**Exercise instructions**
Pictures in the entries below are to be left out; otherwise, reproduce exactly the lines from the first through the line containing "# neighbour counter".

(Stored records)
## BEGIN

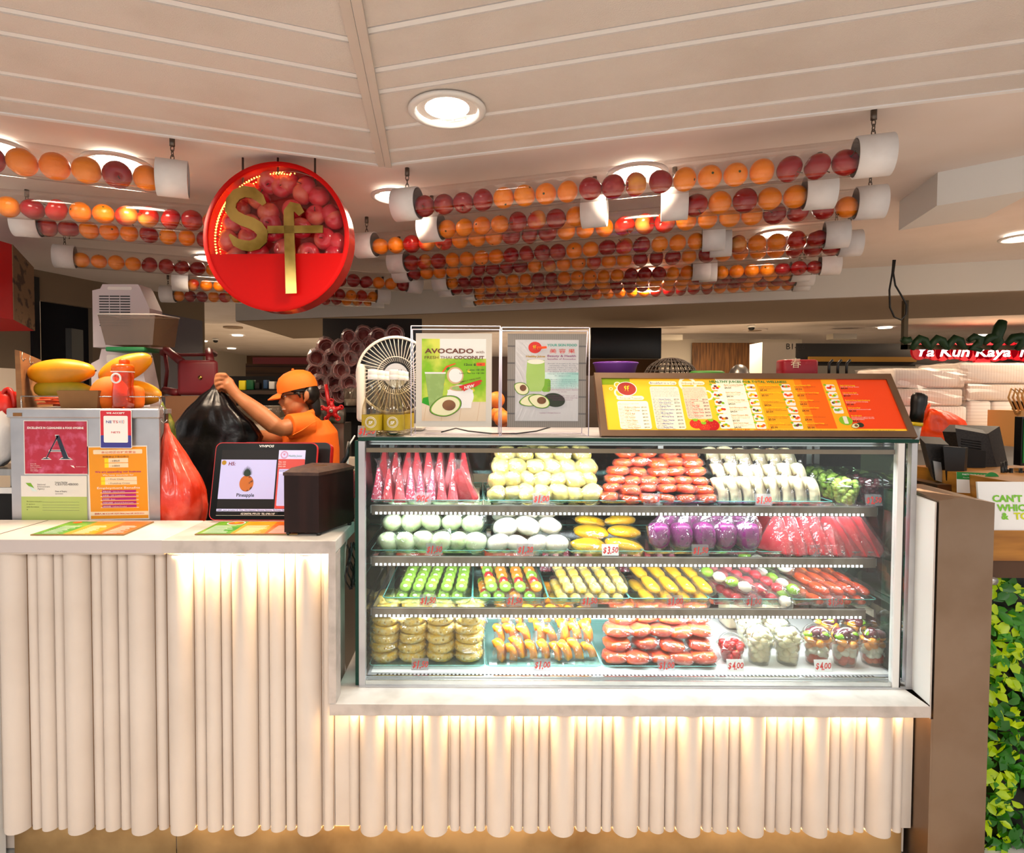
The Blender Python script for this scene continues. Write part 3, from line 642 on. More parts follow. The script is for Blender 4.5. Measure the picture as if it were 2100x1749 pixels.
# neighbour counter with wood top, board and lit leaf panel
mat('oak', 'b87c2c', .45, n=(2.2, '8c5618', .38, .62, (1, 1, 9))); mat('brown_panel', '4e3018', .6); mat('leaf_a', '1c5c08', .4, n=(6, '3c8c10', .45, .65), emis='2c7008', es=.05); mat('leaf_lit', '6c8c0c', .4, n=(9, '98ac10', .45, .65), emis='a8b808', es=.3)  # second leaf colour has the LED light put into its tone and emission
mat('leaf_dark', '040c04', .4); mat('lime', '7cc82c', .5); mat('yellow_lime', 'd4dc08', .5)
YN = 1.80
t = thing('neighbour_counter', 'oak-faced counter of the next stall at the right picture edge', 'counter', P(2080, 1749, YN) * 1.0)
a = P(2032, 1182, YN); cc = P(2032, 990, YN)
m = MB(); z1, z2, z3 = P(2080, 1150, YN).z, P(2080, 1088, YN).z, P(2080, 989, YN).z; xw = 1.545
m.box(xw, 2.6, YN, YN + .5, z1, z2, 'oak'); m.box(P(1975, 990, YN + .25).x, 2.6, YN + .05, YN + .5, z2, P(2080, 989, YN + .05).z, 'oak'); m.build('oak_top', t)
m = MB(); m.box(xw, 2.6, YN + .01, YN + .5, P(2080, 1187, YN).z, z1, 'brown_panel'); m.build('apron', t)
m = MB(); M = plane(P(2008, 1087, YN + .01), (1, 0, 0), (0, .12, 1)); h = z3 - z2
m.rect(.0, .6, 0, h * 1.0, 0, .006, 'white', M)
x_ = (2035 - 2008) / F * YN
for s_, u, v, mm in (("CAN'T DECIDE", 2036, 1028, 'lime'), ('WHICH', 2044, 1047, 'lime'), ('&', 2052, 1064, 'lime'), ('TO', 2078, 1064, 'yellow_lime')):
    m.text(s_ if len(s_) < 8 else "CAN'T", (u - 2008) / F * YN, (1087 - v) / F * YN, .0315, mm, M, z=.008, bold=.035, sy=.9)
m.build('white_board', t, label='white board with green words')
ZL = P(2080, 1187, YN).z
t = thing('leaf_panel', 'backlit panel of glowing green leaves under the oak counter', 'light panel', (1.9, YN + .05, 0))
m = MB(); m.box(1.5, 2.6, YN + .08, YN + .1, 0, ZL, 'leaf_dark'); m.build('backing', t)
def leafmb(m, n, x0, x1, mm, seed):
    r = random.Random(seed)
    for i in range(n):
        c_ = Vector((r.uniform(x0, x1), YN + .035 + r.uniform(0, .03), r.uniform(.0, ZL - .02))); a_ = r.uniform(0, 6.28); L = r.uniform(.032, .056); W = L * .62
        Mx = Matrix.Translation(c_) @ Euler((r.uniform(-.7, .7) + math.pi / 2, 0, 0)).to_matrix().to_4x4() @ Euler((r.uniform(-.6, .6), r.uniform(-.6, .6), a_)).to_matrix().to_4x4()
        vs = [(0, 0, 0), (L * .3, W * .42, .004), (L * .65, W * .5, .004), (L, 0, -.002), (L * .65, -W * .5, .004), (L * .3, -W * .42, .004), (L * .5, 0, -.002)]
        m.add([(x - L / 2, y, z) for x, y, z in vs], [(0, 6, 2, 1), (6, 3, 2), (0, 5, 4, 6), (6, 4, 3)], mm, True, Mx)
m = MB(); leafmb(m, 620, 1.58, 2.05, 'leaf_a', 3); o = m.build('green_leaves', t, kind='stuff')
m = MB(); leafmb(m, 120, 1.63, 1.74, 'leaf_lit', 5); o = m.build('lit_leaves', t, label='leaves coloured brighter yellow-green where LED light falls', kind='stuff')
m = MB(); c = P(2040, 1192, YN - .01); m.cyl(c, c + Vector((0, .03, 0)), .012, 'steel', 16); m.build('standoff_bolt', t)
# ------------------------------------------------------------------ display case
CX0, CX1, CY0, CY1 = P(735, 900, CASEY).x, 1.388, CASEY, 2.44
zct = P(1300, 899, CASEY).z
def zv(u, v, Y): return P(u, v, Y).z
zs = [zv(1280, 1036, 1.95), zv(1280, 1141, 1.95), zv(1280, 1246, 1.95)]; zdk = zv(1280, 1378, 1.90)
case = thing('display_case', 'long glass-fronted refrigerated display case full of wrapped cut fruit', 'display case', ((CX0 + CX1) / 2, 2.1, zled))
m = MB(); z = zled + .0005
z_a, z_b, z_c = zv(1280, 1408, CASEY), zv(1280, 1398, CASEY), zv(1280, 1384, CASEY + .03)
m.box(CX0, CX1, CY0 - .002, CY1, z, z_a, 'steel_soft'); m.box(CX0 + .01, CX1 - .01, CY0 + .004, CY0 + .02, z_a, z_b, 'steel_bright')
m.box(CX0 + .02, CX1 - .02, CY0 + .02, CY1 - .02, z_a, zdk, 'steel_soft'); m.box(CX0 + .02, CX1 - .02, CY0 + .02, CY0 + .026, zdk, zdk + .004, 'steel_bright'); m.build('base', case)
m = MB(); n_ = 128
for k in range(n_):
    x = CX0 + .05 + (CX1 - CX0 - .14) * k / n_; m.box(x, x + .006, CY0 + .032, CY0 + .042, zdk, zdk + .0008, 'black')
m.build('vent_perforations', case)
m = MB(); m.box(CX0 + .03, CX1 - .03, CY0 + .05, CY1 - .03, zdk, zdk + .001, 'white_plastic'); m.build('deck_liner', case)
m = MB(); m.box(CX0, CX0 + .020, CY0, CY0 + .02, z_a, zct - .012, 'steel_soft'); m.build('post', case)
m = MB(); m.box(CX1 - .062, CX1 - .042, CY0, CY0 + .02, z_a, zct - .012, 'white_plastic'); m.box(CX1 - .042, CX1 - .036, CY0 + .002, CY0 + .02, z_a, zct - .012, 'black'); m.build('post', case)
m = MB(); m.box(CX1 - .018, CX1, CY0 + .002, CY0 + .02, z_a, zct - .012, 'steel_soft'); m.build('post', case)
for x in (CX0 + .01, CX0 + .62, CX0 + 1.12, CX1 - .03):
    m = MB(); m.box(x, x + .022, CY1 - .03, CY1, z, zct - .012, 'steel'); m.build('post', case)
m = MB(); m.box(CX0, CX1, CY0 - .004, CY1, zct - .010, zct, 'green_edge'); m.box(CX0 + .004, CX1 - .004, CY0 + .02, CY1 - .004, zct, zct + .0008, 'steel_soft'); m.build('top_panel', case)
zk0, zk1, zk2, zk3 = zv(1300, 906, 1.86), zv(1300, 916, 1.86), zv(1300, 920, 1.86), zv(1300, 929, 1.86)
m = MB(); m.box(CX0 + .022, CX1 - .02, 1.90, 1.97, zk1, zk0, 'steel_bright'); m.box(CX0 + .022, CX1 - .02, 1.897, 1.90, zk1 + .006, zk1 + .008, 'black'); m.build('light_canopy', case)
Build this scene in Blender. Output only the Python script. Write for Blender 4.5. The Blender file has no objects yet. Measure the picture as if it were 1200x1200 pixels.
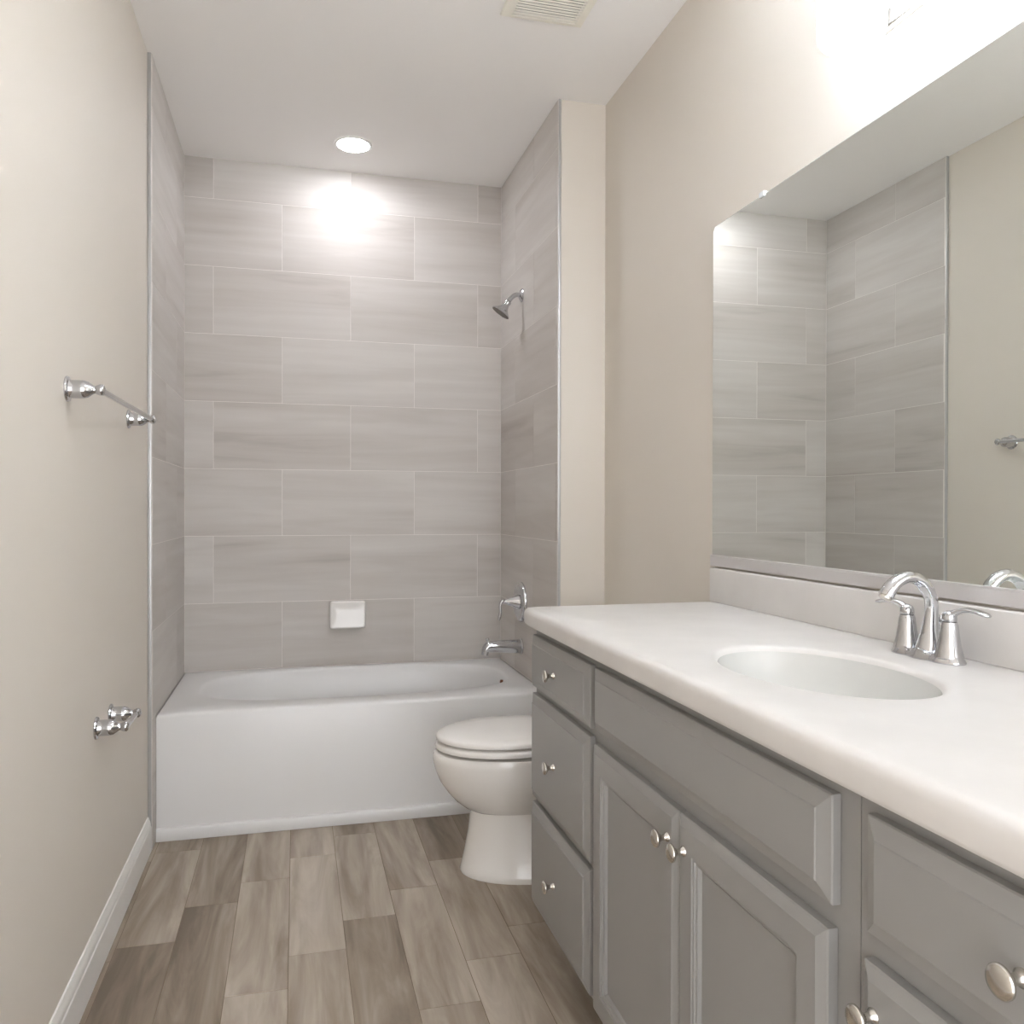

## END

**Answer for this exercise**
The Blender Python script for this scene continues. Write part 3, from line 642 on. More parts follow. The script is for Blender 4.5. Measure the picture as if it were 2100x1749 pixels.
# neighbour counter with wood top, board and lit leaf panel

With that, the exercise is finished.